The video from the baby monitor shows the baby asleep in his bed when debris and rafters come crashing down. Ms Buchholtz said the incident occurred about two minutes after she had put her son to bed.

“All of a sudden it sounded like a loud thunder, stuff was coming off the walls,” Kale Buchholtz told WBRZ-2.

“We rounded the corner in the hallway and we could see the tree in the hall,” he said.

“It took two days for it to set in, we were both in shock,” he added.

“Running to get my baby under debris was one of the scariest things I’ve ever experienced,” Ms Buchholtz wrote on Facebook.

More than six inches of rain fell in just two-and-a-half hours near Prairieville on Friday night, according to storm spotter reports from the National Weather Service.

Ms Buchholtz posted several videos to Facebook showing the damage done to the house.

Videos showed a massive hole in the roof where the tree had cut through the building.
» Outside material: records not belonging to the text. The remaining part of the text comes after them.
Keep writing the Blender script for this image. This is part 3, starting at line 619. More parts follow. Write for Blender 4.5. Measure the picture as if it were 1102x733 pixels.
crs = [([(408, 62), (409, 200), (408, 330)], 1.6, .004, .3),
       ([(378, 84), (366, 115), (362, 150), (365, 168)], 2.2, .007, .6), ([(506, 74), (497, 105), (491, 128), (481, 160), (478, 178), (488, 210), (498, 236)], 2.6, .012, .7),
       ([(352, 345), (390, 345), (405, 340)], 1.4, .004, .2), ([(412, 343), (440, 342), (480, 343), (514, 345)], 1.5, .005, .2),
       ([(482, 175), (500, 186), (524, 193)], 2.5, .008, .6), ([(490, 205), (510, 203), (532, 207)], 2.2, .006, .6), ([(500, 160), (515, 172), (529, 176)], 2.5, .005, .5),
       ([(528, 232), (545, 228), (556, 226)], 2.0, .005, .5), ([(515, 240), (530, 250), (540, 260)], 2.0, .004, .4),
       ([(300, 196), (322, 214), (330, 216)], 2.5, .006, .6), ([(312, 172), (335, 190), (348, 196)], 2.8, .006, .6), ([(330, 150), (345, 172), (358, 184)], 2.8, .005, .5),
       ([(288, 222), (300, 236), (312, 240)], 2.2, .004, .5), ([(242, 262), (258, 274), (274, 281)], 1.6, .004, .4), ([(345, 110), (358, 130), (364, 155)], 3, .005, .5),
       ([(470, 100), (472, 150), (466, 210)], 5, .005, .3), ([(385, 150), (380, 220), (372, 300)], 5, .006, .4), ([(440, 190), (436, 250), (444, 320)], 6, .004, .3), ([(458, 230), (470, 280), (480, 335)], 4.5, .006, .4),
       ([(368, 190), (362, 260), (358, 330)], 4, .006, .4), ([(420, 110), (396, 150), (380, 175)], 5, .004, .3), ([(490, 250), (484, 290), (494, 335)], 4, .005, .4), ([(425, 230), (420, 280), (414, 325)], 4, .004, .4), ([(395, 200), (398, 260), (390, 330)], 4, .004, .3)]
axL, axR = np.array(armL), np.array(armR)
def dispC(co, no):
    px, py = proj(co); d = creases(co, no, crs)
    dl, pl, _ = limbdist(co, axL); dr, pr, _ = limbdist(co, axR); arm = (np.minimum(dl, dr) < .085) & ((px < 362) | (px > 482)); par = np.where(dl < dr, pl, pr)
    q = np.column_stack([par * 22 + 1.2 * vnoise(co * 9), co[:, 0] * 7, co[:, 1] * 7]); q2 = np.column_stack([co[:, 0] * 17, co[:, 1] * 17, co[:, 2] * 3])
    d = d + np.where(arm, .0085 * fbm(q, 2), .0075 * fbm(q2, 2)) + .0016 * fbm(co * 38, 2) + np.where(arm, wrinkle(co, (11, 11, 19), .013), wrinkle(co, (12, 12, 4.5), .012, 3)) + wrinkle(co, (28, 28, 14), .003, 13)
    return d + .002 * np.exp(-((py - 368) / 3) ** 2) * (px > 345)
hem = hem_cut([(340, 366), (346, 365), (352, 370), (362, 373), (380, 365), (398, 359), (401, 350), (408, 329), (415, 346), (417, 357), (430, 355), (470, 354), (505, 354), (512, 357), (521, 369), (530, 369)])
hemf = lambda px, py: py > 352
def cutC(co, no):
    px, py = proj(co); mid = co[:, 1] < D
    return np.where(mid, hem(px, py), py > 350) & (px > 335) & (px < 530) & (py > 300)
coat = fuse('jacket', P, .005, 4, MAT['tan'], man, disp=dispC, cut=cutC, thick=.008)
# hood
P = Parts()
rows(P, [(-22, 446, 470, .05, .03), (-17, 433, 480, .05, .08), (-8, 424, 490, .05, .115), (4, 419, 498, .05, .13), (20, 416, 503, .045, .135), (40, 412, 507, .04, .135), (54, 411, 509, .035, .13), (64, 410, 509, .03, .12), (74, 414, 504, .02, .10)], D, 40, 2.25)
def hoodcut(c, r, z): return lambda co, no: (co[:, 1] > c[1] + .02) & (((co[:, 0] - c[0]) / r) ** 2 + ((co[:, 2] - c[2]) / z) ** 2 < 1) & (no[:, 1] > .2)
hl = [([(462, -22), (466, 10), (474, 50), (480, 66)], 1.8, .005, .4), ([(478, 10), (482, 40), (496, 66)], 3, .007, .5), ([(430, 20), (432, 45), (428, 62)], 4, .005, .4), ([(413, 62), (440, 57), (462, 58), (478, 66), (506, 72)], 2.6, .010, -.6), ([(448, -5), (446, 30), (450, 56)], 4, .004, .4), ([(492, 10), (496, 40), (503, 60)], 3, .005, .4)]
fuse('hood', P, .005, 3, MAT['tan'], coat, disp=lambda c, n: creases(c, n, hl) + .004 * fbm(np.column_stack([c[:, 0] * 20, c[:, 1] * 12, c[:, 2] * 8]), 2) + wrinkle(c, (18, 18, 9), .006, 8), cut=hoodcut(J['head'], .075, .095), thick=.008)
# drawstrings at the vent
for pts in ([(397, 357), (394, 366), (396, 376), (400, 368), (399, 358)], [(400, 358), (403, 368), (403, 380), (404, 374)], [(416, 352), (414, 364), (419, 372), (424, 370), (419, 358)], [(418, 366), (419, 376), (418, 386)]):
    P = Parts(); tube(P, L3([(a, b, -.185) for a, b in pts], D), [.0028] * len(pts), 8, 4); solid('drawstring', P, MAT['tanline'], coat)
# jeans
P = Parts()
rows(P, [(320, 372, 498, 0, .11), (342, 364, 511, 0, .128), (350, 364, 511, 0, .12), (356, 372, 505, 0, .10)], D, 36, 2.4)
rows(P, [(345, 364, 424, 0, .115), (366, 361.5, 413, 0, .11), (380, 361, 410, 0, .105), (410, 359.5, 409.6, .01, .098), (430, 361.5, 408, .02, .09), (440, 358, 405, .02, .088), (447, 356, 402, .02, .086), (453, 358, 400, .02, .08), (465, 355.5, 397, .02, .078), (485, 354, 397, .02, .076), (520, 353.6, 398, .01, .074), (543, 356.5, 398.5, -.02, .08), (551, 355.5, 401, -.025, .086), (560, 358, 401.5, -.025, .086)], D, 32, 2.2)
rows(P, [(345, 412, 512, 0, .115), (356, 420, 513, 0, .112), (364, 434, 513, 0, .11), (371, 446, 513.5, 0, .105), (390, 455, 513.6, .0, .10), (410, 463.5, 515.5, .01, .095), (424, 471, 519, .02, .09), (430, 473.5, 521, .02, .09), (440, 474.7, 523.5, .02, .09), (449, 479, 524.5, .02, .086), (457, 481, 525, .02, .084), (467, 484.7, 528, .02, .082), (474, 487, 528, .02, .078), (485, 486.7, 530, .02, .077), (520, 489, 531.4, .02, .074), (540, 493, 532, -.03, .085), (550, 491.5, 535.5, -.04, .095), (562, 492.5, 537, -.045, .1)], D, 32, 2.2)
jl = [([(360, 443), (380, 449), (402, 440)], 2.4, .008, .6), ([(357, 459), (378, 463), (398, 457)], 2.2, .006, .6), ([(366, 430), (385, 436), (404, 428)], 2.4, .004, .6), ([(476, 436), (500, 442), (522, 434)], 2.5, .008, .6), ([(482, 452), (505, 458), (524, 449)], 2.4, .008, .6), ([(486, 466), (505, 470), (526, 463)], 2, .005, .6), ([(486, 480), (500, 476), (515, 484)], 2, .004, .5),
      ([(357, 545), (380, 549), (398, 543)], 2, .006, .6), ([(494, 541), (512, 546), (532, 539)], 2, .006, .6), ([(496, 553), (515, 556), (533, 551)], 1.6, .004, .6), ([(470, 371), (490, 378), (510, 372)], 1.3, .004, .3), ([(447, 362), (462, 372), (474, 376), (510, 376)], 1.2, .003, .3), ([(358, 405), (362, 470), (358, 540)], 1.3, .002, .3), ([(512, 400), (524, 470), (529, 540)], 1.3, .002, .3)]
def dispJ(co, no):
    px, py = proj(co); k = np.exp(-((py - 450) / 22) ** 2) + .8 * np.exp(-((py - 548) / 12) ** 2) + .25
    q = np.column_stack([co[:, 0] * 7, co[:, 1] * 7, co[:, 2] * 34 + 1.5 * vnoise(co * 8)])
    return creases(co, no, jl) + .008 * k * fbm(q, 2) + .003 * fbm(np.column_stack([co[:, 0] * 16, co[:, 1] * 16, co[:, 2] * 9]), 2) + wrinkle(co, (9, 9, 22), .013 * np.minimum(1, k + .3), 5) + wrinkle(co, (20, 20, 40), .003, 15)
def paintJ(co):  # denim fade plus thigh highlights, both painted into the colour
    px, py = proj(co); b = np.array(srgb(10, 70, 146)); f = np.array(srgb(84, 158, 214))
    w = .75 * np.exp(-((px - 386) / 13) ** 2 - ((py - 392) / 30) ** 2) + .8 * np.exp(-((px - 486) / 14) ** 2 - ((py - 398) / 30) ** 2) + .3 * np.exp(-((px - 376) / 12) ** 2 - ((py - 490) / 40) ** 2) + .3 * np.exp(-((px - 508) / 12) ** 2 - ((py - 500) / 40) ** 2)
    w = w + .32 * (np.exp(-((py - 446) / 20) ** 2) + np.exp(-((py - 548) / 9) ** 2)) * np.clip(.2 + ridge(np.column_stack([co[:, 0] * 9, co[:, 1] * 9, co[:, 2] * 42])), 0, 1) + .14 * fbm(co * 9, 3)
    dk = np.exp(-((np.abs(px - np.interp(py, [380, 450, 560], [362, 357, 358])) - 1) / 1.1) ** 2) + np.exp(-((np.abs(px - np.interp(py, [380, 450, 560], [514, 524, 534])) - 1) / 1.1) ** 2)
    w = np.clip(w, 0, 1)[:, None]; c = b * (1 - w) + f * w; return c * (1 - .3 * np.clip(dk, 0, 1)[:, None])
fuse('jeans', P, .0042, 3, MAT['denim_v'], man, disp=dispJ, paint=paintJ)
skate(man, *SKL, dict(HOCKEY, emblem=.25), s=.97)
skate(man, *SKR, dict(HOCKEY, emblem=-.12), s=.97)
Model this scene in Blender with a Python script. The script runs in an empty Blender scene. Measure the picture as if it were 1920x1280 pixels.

The house became flooded from the rain and is now impossible to live in, Ms Buchholtz said.

In 2016, the family lost almost everything as a flood came through Denham Springs, prompting them to move to their current home that was just destroyed.

“The night it happened, I had three or four neighbours show up that I had never met before,” Mr Buchholtz told WBRZ. “Just showed up asking what they could do to help.”

They are staying with cousins as they try to repair their home.